(June 7) -- Among the lowlights of last night's MTV Movie Awards, none was lower than the girl-on-girl action that punctuated an otherwise funny and heartwarming speech by Generation Award winner Sandra Bullock. Largely silent as co-presenters Betty White and Bradley Cooper sang Bullock's praises, Scarlett Johansson's sole purpose on stage seemed sadly obvious as she coyly made her way over to Bullock, saying something about the Best Kiss award that Bullock was up for, but didn't win, with Johansson's husband, Ryan Reynolds.
Bullock took the cue; the audience cheered; and gay rights were set back, again.
Hollywood, for all its equal rights rhetoric, has long called on faux lesbianism as a reliable tool for generating buzz. The now-legendary kiss between Britney Spears and Madonna -- and Madonna and Christina Aguilera -- in 2003 showed up in newspapers around the world and was heralded as everything from "progress" to "PR stunt." Seven years later, the stunt hasn't gotten old. And why should it? If all PR is good PR -- and in Hollywood, isn't it? -- there's nothing more effective than pretend homosexuality. Last week, Miley Cyrus shared a well-publicized on-stage kiss with a female dancer during a taping of U.K. reality show Britain's Got Talent, while Jason Bateman and Dustin Hoffman enjoyed a smooch at a Lakers game. Cyrus eventually denied there was any physical contact, while the man kiss, projected on the Staples Center Kiss Cam, prompted a Deadspin writer to joke that an onlooker became "violently ill." This is progress, all right.

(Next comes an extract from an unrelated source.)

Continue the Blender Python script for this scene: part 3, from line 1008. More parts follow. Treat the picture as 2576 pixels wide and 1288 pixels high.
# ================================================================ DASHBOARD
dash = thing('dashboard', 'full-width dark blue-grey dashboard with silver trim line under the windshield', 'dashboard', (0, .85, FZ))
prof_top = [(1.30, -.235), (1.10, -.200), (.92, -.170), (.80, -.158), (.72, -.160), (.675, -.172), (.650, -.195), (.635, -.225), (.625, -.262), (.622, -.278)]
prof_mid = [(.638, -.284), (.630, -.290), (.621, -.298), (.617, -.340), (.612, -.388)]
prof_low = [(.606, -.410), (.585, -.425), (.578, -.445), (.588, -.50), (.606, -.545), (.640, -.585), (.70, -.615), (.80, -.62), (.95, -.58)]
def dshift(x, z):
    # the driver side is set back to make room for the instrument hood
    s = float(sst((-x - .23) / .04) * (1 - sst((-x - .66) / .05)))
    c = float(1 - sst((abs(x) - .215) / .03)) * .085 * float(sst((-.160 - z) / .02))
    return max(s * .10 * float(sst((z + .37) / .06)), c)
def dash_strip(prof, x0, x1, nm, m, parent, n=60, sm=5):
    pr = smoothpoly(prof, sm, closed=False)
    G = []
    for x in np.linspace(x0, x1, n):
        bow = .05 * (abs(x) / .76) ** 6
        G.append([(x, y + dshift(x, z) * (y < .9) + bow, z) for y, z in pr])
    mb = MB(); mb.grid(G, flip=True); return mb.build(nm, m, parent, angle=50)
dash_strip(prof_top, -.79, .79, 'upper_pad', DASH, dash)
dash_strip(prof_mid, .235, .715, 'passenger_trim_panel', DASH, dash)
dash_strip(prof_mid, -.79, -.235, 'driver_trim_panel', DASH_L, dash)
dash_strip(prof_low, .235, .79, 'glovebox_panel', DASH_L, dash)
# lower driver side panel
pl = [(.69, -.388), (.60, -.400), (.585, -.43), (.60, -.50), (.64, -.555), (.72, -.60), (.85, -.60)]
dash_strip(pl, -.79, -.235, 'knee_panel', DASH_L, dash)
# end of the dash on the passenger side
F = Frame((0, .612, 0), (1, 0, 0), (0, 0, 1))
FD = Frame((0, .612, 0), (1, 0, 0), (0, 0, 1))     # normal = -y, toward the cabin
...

Feminists, in fact, have openly worried that all this mock-gayness serves to trivialize homosexuality, and reinforce the idea that public displays of homosexuality are only "OK" when both parties are committed heterosexuals. When Katy Perry released her single "I Kissed a Girl" in 2008, Feministing wrote that "Perry's lyrics reflect ... the cultural norms which state that female sexuality exists for the pleasure of men." Indeed, Perry's lyrics made a point of describing the act as "an experimental game," and -- don't worry -- she had a boyfriend back home. When former American Idol Adam Lambert pushed a male dancer's face toward his crotch during a 2009 American Music Awards performance, meanwhile, the act was deemed too racy and edited out of the West Coast broadcast. That's because he's actually gay.
If not an avowed feminist, Bullock has presented herself as a strong, self-sufficient woman. She waited to marry, was the major earner in her relationship, and is now a single mother of an adopted baby boy. Surely, she didn't need PR, positive or otherwise: In the wake of a scandal in which husband Jesse James was revealed as a neo-Nazi-dabbling serial cheater with questionable taste, Bullock already had America on her side. While it's hard to know if she was in on MTV's idea of envelope-pushing, by complying, she made it clear to millions that homosexual love is something both experimental and risque. Miley Cyrus is 17. But Bullock should know better.